ALPASLAN TÜRKEŞ’İN ÖLÜMÜ

  Sosyal Medyada Türkeş’in vefatı ile ilgili  paylaşımlara baktım. Bir yandan memnun oldum. Bir yandan da  o günlere dönüp geçmişi gözden geçirdim. Okuyucularımla paylaşmak istedim.

   Aklım yetti kendimi ülkü ocaklarında buldum. Bu uğurda bir çok arkadaşımız şehit edildi.  Türkeş 1960 ihtilalinin kudretli albayı idi. Menderesin asılmasını Türkeş’e bağladılar. Benim rahmetli babam. “Oğlum Türkeş Menderesi astı.” Derdi. Biz okuduğumuz kadarı ile :” Yok baba Menderesi Türkeş astırmadı. Hatta ihtilalciler Türkeş’i sürgüne gönderdi.  Türkeş  sürgünde iken ihtilalcilere mektup yazdı . Mendesin asılmasını istemedi. Ve saire. “ Anlatmamıza rağmen büyük bir kitle buna inanmıştı.

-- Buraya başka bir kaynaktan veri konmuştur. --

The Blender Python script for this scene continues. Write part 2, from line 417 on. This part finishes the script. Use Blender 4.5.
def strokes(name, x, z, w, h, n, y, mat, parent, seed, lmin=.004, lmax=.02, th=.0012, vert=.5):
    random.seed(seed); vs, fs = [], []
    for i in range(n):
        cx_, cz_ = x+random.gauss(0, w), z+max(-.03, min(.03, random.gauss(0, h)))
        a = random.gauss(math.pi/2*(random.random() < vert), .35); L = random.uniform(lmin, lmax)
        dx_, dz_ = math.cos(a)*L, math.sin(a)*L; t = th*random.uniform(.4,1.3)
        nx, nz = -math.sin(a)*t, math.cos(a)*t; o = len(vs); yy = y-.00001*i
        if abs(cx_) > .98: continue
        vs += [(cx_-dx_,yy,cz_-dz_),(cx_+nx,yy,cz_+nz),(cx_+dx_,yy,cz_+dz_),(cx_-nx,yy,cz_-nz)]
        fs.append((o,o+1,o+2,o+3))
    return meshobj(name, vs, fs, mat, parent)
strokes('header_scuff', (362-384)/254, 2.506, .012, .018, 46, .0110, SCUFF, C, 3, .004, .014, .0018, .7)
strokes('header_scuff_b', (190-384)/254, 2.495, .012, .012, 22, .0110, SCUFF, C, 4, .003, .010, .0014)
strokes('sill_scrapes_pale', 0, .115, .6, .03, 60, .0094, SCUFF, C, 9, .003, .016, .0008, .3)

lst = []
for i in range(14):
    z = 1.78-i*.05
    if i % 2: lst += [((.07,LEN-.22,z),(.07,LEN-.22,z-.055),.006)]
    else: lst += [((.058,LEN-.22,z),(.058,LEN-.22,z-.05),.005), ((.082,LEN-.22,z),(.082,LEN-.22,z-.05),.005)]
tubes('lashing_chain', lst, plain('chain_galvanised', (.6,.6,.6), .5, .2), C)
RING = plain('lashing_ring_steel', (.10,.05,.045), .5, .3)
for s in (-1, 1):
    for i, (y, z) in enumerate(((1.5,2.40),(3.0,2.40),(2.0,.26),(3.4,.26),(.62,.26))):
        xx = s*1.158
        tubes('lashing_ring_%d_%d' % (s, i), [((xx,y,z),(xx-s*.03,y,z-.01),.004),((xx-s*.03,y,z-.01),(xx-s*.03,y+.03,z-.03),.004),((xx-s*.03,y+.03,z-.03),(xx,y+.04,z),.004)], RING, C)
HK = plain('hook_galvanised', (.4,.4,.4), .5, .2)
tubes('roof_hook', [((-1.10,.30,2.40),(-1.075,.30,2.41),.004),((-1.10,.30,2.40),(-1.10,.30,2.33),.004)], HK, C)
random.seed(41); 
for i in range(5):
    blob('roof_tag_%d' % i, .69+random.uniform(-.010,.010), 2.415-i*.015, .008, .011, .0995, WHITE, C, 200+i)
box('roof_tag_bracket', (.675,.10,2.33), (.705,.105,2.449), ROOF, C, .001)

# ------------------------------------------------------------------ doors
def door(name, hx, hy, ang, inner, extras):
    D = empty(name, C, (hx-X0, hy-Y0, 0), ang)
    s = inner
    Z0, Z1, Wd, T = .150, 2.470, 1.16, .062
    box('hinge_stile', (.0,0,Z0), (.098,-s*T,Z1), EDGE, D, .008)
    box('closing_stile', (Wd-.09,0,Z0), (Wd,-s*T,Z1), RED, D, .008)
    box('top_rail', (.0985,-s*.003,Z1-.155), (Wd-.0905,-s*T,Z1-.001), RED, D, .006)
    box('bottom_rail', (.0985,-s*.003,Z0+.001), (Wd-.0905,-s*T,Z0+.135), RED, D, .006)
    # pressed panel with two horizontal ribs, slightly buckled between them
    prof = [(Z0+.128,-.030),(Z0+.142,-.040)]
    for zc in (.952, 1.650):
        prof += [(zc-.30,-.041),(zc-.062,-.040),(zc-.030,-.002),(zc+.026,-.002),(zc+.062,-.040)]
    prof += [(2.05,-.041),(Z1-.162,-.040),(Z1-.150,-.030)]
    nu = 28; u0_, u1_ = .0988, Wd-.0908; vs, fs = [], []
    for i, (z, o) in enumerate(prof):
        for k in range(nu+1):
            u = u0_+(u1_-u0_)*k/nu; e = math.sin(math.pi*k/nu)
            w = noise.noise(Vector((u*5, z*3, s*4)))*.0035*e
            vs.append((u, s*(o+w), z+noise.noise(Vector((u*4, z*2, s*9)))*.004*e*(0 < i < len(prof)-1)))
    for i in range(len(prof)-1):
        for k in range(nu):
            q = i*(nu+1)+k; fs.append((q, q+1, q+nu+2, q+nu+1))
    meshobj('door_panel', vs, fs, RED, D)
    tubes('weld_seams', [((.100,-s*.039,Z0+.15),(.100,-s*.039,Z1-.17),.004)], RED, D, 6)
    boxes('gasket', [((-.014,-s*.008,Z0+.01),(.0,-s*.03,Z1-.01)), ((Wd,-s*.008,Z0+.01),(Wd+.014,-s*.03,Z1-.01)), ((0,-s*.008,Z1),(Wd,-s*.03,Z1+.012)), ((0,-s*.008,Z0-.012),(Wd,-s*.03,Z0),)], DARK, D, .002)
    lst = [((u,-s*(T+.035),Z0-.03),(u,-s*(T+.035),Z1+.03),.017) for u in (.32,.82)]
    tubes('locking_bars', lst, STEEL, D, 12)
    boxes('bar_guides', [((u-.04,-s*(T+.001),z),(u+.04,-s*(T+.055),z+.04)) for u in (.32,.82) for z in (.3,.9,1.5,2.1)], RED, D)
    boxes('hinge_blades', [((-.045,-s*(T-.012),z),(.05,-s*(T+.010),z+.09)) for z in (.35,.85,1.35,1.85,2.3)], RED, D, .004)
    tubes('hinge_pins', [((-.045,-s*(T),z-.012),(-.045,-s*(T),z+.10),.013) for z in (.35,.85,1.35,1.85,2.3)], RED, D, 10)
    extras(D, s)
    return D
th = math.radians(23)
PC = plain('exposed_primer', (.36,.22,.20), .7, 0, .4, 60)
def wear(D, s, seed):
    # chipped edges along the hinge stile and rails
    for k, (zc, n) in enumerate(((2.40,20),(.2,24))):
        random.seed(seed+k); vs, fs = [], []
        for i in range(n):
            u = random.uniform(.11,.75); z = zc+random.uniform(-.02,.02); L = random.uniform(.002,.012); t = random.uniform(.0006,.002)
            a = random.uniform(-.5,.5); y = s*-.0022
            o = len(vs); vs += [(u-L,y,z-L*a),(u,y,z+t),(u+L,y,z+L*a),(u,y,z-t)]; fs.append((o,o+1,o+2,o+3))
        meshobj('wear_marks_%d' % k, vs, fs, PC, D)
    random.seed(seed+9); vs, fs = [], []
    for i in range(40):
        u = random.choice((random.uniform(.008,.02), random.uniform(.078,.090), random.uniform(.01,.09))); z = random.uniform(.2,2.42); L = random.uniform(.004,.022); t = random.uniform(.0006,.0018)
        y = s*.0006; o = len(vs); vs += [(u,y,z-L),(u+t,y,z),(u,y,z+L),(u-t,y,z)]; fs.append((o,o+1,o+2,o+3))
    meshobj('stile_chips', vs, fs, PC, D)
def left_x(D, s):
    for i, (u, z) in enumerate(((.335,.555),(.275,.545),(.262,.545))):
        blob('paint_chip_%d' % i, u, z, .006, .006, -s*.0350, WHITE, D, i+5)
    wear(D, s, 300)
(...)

   1970  öğretim yılında öğretmen okulunu kazandım. Bazı hocalarımız bize ilgi gösterdi. Tarih hocamız  rahmetli Mehmet Bozbey ,rahmetli edebiyat hocamız Servet Gümüş, Biyoloji hocamız rahmetli Döner Eser hanım.. O zaman solcu sağcı çatışmaları fikir bazında yapılıyordu. Kitap okuyarak solculara cevap veriyorduk. Ülkü ocaklarında ilk defa Halil Kayabaşı hocamızla tanıştık. Lise ikinci sınıfta ocakta seminer verdim.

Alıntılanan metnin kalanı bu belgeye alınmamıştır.